* **TASK DIRECTIONS**:
How many of the lines below contain "from"? Answer with that number alone.

* **SOURCE DATA**:
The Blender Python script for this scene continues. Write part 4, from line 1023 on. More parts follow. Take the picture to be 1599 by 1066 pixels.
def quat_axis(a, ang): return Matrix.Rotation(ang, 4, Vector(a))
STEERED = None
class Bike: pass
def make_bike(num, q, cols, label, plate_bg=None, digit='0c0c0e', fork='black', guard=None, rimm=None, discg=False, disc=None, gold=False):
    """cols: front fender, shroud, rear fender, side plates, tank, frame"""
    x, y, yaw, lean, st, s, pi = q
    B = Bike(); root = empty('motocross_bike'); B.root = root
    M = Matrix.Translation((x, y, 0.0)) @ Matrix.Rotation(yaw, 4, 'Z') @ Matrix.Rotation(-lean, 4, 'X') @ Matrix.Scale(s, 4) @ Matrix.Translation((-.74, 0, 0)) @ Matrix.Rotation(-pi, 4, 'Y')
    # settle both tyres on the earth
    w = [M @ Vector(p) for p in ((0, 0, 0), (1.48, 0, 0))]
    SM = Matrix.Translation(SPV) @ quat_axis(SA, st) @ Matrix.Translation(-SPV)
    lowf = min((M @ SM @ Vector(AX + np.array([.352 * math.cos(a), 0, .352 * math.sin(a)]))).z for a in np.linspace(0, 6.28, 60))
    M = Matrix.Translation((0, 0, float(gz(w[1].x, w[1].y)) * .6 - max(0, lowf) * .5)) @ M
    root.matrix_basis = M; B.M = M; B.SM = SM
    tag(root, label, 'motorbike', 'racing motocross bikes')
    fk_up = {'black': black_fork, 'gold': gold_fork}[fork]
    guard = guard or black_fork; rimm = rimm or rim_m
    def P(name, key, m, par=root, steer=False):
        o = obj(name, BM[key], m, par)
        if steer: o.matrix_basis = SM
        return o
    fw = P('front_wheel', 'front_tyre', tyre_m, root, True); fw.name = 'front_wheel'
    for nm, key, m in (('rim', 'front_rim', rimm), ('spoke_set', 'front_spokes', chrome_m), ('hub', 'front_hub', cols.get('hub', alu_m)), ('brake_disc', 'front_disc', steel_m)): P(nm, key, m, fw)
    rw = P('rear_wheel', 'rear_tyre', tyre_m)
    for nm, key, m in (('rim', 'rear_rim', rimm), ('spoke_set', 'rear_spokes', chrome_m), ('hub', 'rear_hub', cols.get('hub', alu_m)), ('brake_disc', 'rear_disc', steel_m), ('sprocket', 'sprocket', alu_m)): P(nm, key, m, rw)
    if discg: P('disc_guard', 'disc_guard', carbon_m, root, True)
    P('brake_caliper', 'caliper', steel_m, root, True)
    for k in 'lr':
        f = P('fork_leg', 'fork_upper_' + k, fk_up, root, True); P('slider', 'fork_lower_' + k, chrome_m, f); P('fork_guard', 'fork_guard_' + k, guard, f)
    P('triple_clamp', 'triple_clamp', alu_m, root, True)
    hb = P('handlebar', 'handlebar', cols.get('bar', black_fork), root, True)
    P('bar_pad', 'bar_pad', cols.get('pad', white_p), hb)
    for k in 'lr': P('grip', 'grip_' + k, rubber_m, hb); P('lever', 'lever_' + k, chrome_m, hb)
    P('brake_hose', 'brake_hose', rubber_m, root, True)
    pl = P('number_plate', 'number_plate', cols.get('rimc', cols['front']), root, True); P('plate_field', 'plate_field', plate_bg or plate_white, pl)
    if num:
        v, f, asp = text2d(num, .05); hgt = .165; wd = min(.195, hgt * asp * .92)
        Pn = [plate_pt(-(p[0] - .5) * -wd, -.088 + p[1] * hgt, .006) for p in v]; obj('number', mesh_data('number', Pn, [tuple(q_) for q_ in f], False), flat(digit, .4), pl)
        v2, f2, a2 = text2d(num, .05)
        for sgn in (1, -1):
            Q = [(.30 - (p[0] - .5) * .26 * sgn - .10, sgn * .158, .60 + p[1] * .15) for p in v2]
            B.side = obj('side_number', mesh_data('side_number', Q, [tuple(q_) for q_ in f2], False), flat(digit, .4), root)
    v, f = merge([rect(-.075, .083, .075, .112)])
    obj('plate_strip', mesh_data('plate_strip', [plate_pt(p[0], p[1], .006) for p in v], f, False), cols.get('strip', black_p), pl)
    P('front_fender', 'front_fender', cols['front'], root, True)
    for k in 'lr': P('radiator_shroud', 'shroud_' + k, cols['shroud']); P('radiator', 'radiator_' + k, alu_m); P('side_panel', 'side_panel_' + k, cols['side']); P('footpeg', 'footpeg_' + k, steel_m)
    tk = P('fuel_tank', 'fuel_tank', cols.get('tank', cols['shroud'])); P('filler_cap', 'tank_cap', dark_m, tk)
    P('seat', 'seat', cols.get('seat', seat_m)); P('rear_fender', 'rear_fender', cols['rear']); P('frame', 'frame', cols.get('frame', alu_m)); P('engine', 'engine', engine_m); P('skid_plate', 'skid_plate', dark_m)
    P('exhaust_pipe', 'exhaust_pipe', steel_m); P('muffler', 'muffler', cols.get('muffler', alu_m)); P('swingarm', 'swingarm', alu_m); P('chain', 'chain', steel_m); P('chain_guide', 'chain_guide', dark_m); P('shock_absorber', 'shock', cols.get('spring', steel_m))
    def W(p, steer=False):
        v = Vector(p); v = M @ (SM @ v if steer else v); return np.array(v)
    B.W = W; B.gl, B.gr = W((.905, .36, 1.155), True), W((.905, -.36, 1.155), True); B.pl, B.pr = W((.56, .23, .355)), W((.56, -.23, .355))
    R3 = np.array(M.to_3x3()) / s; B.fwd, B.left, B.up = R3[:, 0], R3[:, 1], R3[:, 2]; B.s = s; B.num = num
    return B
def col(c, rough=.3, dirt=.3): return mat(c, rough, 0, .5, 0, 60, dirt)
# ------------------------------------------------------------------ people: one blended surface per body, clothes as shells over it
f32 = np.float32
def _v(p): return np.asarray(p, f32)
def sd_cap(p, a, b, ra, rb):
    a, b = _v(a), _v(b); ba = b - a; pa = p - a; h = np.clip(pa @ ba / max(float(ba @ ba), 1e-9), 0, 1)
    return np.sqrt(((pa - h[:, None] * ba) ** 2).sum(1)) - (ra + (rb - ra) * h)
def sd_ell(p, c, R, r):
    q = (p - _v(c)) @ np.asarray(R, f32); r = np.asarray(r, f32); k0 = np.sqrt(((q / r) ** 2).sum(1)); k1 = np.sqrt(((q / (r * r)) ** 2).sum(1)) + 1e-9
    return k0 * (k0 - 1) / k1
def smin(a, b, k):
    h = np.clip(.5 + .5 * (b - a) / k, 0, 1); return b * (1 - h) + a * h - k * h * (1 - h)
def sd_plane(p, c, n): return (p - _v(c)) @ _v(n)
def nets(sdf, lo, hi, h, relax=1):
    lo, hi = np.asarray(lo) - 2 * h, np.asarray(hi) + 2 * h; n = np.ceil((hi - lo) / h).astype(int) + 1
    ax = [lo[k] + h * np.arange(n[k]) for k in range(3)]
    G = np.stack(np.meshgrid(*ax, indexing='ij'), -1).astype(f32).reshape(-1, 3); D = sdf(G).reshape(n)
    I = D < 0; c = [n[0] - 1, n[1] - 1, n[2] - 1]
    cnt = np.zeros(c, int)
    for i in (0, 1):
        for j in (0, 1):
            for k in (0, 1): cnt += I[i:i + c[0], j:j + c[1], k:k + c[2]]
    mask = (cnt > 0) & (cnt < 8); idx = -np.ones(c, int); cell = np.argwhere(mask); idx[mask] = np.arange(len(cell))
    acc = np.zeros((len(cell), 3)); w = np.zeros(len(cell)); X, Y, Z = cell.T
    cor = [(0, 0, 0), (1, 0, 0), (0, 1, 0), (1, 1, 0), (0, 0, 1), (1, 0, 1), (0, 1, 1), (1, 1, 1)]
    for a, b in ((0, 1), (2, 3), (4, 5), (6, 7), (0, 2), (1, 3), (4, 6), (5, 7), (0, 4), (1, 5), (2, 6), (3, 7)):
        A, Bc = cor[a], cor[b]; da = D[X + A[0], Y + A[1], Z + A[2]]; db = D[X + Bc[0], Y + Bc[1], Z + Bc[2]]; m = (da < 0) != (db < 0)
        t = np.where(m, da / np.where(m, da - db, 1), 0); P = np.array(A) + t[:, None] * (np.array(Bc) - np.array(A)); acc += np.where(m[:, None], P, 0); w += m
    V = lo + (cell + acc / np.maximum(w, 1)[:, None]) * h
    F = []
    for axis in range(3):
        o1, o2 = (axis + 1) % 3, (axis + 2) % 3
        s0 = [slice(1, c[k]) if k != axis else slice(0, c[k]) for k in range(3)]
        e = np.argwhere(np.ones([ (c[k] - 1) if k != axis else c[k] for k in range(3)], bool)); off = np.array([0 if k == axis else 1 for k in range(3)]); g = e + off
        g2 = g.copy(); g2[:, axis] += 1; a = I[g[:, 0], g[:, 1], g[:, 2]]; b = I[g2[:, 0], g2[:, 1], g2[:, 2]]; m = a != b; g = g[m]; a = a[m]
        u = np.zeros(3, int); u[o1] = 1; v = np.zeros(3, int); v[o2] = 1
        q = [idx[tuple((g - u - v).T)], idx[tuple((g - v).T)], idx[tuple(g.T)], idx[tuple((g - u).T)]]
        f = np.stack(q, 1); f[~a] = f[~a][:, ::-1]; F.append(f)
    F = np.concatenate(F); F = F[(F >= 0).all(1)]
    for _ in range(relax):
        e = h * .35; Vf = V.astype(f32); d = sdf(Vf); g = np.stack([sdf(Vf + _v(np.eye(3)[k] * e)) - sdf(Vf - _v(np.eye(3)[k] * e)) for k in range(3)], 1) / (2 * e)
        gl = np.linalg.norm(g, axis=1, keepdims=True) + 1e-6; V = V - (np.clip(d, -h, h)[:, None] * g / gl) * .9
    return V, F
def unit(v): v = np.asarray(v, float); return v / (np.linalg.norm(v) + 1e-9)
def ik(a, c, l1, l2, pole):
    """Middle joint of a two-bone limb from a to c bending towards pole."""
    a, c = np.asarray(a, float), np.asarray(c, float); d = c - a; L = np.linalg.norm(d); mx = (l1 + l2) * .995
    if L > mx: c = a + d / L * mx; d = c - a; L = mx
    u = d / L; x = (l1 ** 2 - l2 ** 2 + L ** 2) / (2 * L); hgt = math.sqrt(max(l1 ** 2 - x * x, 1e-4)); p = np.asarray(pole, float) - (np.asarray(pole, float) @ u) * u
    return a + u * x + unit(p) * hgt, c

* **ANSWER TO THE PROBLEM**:
2